The bitter-sweet taste of young garlic mustard (Alliaria petiolata) blends subtly with the herby tastes & textures of cow parsley, to make a fine substantial sauce suitable for pasta or grains. The kind of food I need to eat when I return home if I’ve been wandering on the road for a week or so.
Ingredients
- 50g garlic mustard tips (shredded & chopped )
- 400g vine-ripened cherry tomatoes (chopped)
- 1 red chilli (chopped)
- 50g cow parsley shoots & buds
- 1 banana (chopped)
- 1 tbs honey
- 2tbs tomato purée
- 30g parmesan cheese
- 3tbs oil/butter
Suggested Instructions
- Heat oil and add the chilli and garlic mustard tips, and cook on medium for 3 minutes.

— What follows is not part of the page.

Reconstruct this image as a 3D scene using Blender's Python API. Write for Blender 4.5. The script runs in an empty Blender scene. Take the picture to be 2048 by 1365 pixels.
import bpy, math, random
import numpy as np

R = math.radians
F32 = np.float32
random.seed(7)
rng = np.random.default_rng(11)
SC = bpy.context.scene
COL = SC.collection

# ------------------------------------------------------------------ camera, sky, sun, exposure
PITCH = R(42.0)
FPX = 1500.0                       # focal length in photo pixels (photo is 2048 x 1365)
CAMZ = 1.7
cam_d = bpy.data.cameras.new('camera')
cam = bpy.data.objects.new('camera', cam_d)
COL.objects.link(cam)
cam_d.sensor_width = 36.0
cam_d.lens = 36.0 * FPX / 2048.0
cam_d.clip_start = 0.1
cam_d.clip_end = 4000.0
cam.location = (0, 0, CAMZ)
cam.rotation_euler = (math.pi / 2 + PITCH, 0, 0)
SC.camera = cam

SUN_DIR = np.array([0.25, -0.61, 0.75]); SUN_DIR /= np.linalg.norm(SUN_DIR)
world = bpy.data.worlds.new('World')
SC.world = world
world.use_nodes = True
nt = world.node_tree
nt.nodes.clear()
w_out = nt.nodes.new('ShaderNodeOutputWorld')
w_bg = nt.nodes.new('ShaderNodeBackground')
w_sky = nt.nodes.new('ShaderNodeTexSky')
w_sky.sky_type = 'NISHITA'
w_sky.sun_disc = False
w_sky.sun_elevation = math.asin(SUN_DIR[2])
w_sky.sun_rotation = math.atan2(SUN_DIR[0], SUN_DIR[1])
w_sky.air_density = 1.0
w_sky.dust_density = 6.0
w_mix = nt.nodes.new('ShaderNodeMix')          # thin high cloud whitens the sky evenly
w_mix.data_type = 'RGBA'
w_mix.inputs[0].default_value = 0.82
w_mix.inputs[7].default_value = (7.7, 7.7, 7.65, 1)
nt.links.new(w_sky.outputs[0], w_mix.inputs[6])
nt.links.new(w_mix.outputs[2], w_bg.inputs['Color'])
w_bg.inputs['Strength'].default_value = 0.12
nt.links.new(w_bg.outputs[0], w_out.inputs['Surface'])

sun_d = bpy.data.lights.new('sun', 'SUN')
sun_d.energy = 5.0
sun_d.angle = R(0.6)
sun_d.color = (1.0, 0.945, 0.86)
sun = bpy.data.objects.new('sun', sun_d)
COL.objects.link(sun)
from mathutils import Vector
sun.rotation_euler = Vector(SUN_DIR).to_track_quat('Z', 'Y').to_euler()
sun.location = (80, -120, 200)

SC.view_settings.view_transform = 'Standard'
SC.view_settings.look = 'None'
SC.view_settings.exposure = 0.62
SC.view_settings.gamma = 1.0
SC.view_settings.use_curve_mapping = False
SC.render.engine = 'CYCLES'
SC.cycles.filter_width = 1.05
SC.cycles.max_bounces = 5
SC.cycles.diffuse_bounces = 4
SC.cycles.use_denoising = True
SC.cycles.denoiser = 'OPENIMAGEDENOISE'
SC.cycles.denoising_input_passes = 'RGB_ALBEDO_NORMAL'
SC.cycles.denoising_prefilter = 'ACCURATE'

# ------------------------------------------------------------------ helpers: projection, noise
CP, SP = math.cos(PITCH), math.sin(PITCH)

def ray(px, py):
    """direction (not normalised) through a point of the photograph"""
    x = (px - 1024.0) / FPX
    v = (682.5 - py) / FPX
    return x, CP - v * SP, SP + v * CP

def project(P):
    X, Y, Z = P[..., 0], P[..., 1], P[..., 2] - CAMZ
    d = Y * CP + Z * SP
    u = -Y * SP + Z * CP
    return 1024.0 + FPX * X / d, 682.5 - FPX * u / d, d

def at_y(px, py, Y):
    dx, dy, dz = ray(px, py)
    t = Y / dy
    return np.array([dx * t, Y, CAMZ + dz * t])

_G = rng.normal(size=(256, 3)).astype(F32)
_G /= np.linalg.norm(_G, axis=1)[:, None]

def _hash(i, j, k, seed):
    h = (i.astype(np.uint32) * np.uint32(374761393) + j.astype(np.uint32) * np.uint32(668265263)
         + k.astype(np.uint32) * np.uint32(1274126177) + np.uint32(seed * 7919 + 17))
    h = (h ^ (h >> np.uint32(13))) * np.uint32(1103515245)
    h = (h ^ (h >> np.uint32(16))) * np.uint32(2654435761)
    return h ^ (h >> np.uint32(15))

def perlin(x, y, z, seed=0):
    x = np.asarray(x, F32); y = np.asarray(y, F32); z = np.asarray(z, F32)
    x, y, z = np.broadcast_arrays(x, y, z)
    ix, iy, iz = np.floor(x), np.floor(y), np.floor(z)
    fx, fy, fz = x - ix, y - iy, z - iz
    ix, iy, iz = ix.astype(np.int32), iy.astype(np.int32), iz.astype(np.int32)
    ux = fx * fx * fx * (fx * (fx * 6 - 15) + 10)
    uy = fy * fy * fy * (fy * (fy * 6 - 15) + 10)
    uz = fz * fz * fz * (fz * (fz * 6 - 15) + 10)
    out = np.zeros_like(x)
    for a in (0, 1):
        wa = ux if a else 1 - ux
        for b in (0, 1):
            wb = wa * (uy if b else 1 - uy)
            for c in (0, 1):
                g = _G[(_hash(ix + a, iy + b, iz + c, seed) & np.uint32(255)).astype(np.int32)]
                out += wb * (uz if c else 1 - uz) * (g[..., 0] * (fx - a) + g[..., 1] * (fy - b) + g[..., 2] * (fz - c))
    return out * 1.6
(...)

- Add the cherry tomatoes, banana, tomato purée & honey. Mix ingredients and simmer on low for 30 minutes.
- Add chopped cow parsley, parmesan cheese, then put a lid on the saucepan, remove it from the heat and leave for 20 minutes.
- Cook some spagetti, and when done serve with the garlic mustard sauce.
Serves: 2
On a walk, 5 May 2022, I ate around 3 or 4 garlic mustard leaves on an empty stomach (before eating my picnic sandwiches) and was surprised soon afterward to get ‘liver pain’, this is a pain under my right ribs and spreading to under my right shoulder blade. I had it before after eating Quorn, so I knew what it was. I quickly ate my sandwiches and the pain eased. Also drank water as I continued on my walk. After the walk and the next 2 days, I felt unusually exhausted and ached all over. For 2 days I also had Diarrhea (a yellow colour, same colour after eating Quorn). I am feeling better this morning.
But it shows you cannot be complacent about what you find good to eat . . . where it grows must be of more significance than I would have thought.
Other years I have nibbled garlic mustard leaves and flowers I found along my walks, enjoying the peppery taste, without any problems afterwards. I don’t know if it was to do with where they were growing, but it would seem not all plants of the same type are good to eat.
It might possibly have been a victim of dog-peeing or bird-pooing on the leaves, or other critters?